As such, if Trump really wants to forge peace in the Middle East, which I believe he does, America must not become Netanyahu’s captive or Iran’s patsy. The United States has no interest in making Israel safe for messianic expansion or Iran safe for nuclear messianism. Trump must ignore the dangerous, knee-jerk isolationism of JD Vance. And he must eschew the equally foolish Netanyahu-can-do-no-wrong advice of G.O.P. armchair generals and evangelicals. Neither serves U.S. interests or credibility in the region.
And I guess this plan might just work - were it not for Trump, his nutjob base, his nutjob advisers, Netanyahu, and the Ayatollah.

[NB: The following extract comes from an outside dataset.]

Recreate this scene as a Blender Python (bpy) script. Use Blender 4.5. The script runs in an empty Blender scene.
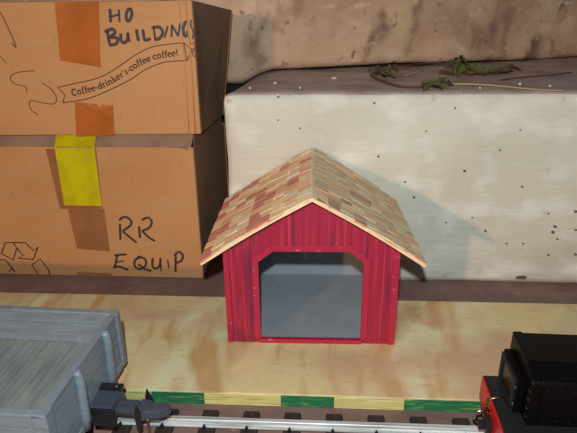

Update 2: Speaking of Trump's "advisers" - it seems there is some serious in-fighting within the MAGA group of "celebrity" talking heads:
Conservative pundit Tucker Carlson has fired back at MAGA figures upset that he accused President Donald Trump of abandoning the “America First” movement.
Carlson, 56, ranted for 45 minutes on Steve Bannon’s show on Monday, attacking some of his former Fox News colleagues, Rupert Murdoch, and anyone who suggests he is anti-semitic for opposing U.S. support to Israel for its conflict with Iran.
“You’re not going to convince me that the Iranian people are my enemy,” Carlson said. “Again, we’re going down this here—here’s who you are required to hate. It’s Orwell, man. I’m a free man. You’re not telling me who I have to hate. I’ll decide who I like and don’t like.”
Carlson criticized Trump last week for being “complicit” in Israel’s attack on Iran. He suggested the president betrayed swing-state voters who elected him in part because he promised to end U.S. involvement in wars abroad.
Carlson’s plea for Trump to “drop” support for Israel and its prime minister, Benjamin Netanyahu, opened him up to intense criticism from his former colleagues, including the Fox News pundit Mark Levin.
A similar outcry came from many MAGA influencers, such as Laura Loomer, who has become an unofficial adviser to Trump in MAGA 2.0.
“Can we stop pretending like @TuckerCarlson is a true Trump supporter?” Loomer posted to X on Monday. “He has never publicly apologized for what he said about President Trump. He was fired by Fox News and then was terrified Trump would torpedo his career when the texts of him saying he ‘hates Trump’ came out... His fake it till you make it ‘support of Trump’ got his son a job working in the White House. This, of course, came after Tucker asked Hunter Biden to help his son get into college. Real story by the way. Look it up. Who cares about merit when you have Nepotism, Muslim investors, and Qatari cash flow? Ammiright?”
Levin wrote that Loomer’s screed was “well said.”
2 comments:
It shows yet again Trump is well out of his depth
We see now why when Trump 1.0 ordered his soldiers out of Syria he was disobeyed. Because this terrorist decapitation attempt was in the works. We also see why the deep state pulled that completely over the top terrorist attack on India. This was so India was slammed against the wall and too stunned and shaken to help Iran.
What’s going to happen is that Israel will eventually be occupied by some third party. Destroying the coasts with tidal waves and blaming an earthquake is an option. But in the end Israel is finished.